Pegando o gancho do tópico e divagando um pouco, é interessante que Tolkien revela que os elfos tem um forte senso de mortalidade, isso é, o conhecimento claro de que o Mundo (e eles próprios) são finitos, inclusive temporalmente. Os elfos, ainda que tenham fëar e sejam filhos de Deus, seriam "criaturas do Mundo" como os animais, e não parece haver meio concebível para eles superarem o fim do mundo. Finrod recebe a esperança de que a salvação dos elfos e do Mundo se dá justamente pelo caráter ascético do homem, isto é, sua tendência de negar esse mundo e se direcionar ao além-mundo, de corpo e alma - de alguma forma, através disso, o homem poderia resgatar e redimir também o Mundo como um todo, incluindo os elfos.
Essa é a mesma solução que Schopenhauer encontra para a salvação dos animais (que dentro de sua filosofia são seres de dignidade igual ou comparável à dignidade do homem), salvação que ocorreria ainda que sejam criaturas incapazes de ascetismo:
Também em Schopenhauer há a distinção entre duas mortes de livre "disposição": a morte do suicida típico, afirmadora da vida e da vontade, e a morte do asceta, daquele que nega a vida e a própria vontade.
E por ser justamente uma negação da vontade, a morte do asceta não aconteceria por "decisão" sua, mas como um dom além da sua vontade, como se vindo de fora de seu próprio ser, ainda que ele tenha uma certa "boa disposição" para receber a morte.

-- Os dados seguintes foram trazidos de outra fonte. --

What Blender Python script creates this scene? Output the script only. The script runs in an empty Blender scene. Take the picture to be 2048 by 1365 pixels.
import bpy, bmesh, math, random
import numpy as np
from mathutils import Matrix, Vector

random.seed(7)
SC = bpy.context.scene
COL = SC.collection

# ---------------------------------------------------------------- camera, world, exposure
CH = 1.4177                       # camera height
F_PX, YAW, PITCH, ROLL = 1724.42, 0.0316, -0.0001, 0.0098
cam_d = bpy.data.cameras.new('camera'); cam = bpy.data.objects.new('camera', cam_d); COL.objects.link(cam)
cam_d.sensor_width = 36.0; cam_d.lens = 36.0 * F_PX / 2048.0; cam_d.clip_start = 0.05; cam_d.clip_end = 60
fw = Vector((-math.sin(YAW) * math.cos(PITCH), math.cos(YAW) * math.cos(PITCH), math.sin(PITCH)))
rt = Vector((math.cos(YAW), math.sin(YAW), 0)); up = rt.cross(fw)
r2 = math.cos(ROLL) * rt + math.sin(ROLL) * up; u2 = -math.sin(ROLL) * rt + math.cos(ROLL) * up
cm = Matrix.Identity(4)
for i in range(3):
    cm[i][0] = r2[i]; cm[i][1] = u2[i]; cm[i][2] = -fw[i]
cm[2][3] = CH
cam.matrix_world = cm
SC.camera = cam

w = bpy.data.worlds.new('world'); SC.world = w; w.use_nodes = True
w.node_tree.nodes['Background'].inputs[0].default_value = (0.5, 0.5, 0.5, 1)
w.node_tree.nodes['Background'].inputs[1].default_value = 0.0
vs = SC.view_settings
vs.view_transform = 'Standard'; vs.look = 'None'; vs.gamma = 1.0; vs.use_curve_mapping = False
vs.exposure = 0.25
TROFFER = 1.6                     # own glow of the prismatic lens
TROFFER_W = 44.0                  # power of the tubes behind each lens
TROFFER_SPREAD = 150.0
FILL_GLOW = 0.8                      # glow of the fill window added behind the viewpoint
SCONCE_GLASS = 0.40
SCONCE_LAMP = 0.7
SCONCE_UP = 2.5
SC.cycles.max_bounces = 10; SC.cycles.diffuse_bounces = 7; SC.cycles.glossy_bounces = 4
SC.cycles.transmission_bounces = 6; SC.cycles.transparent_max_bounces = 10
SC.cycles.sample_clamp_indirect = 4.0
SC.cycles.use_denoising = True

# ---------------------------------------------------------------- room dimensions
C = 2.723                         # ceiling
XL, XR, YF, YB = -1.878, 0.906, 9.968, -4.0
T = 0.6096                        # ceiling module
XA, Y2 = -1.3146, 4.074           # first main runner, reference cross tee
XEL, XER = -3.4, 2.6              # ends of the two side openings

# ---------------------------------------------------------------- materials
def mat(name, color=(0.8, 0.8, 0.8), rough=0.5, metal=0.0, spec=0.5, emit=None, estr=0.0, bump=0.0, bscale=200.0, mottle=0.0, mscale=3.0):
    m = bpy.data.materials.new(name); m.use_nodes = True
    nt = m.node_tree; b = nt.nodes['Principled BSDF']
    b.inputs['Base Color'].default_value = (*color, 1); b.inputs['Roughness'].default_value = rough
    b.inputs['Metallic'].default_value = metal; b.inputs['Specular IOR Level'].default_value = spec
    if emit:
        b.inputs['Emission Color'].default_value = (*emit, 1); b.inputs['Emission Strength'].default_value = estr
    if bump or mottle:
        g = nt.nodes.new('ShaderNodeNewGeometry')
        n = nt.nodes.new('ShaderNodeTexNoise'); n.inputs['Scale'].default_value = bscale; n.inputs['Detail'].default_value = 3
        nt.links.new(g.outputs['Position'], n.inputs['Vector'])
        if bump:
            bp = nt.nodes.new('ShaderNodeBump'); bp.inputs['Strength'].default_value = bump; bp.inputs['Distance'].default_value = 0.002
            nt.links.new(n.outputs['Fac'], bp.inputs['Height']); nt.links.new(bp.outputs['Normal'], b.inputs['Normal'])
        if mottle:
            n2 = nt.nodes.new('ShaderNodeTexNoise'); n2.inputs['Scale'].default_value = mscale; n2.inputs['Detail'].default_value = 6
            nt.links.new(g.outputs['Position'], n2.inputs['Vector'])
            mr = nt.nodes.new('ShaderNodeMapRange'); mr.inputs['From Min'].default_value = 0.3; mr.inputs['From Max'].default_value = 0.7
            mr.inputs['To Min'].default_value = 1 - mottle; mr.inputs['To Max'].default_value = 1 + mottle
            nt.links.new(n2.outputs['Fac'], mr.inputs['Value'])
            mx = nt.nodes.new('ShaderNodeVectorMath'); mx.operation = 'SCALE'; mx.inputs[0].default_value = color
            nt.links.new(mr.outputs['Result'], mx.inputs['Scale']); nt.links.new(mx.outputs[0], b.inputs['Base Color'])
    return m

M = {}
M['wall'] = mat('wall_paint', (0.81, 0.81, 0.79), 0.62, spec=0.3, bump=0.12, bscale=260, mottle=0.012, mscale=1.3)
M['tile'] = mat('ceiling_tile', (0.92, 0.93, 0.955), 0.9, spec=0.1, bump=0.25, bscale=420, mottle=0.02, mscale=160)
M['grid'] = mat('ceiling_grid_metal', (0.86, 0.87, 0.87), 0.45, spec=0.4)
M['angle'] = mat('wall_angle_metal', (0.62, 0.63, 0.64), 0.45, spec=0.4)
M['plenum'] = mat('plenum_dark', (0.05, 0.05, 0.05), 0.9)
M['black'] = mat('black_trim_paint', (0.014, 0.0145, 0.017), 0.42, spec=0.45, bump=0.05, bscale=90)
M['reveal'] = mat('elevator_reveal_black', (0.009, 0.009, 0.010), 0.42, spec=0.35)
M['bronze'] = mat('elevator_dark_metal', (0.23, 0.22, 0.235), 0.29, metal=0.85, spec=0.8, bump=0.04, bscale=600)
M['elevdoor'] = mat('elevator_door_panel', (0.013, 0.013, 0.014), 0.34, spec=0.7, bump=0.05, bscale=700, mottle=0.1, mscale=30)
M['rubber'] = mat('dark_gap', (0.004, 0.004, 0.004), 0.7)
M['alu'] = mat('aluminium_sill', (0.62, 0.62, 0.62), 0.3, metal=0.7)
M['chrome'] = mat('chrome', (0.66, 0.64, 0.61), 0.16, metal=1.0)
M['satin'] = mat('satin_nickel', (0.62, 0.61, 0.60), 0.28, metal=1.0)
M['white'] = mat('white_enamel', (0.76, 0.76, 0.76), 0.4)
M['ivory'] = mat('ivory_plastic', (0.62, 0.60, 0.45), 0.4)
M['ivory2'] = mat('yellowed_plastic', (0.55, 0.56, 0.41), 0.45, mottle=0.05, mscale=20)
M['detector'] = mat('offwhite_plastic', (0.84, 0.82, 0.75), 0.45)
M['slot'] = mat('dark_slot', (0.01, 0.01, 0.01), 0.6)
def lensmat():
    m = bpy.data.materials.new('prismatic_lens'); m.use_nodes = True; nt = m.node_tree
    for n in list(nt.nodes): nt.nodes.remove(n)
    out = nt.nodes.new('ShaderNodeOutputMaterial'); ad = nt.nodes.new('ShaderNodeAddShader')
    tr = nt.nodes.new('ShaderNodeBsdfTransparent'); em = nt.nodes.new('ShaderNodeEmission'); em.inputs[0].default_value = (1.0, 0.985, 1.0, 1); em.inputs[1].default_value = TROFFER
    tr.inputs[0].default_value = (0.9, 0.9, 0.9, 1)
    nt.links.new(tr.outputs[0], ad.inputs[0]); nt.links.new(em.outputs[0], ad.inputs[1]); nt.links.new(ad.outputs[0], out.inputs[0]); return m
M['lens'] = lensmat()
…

Essa distinção parece ser (razoavelmente) consonante com o cristianismo e com o que discutimos aqui. A diferença é que Schopenhauer foca mais na morte por martírio ou por certa inanição do corpo, não prevendo a morte do tipo "tolkienriano" (ou mariano) em que o sofrimento parece ser atenuado e o corpo preservado. Mas não é uma diferença insolúvel, a meu ver.